Simple answer is that there are an odd number of whites that, by way of logic, are removed an even number at a time (zero or two). There are an even number of blacks that are removed one at a time.
Even if you are left with one white and all blacks and you are lucky enough to pick a black and a white then you'll remove one white and one black, replacing them with one white.
12. Richard
Why live by Oxbridge rules?
How interesting that even normally rebellious Silicon readers go weak at the knees when faced by Oxbridge types: The types who have brought the UK into its current mess?
So, my answers to the chocolate dilemma is a series of questions, including:
Why have we been locked in the room?
Why do I have to eat the chocolate?
Will the survivor actually be released?
If I form an alliance with my "enemy" can we both survive?
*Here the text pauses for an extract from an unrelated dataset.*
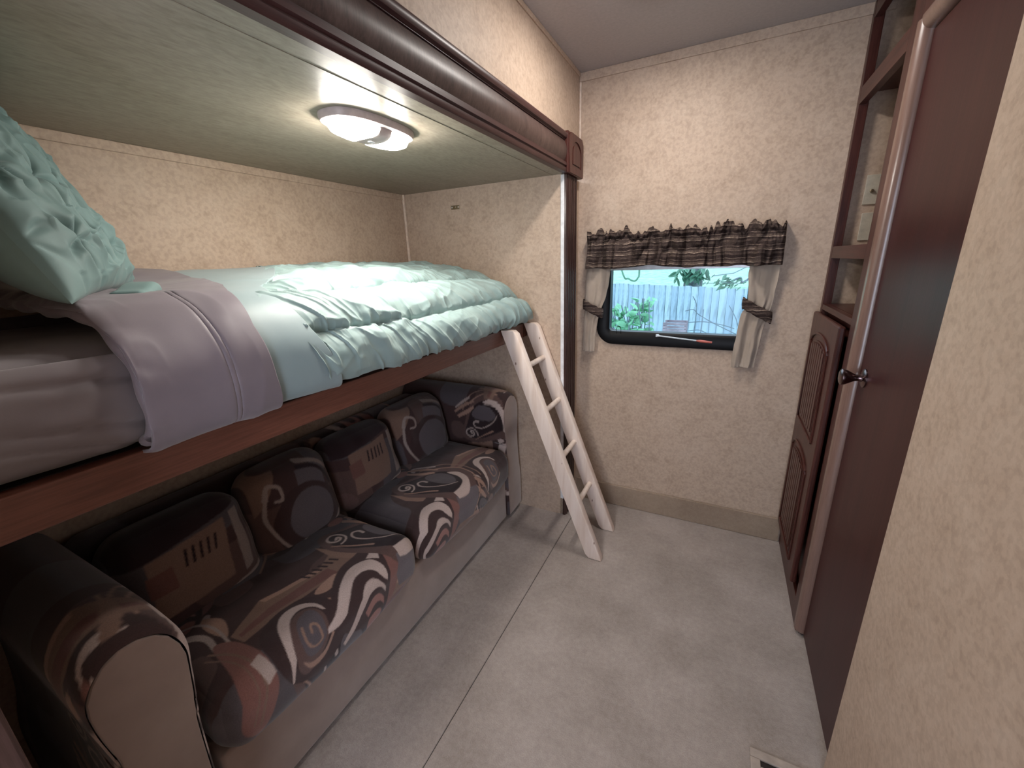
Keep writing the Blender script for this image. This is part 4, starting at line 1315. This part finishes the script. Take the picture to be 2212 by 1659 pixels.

Who is responsible for this fiasco?
13. anonymous
What I found interesting is that so few comments on here reflect an understanding of the question, which is an absolutely essential part of working in IT ! Where does it say (as assumed by most) that you have to take one square at a time ?
14. anonymous
I say go first. Eat everything except the green piece and leave that for you enemy. Enemy now has the choice of eating the green piece or dying of starvation as you have eaten enough calories to sustain you.
15. Michael Spivey
All of these questions are taken from the Oxford University Computing Laboratory website. I am the college tutor who wrote the admissions pages on the site, so I was interested in all the comments here. As people have seen, we are definitely not looking for any specific computing knowledge in our interview questions. And we have to be fair to candidates who have learnt any one of a huge number of programming languages, from Visual Basic via Pascal to Python, as well as ones who have not studied IT formally at all.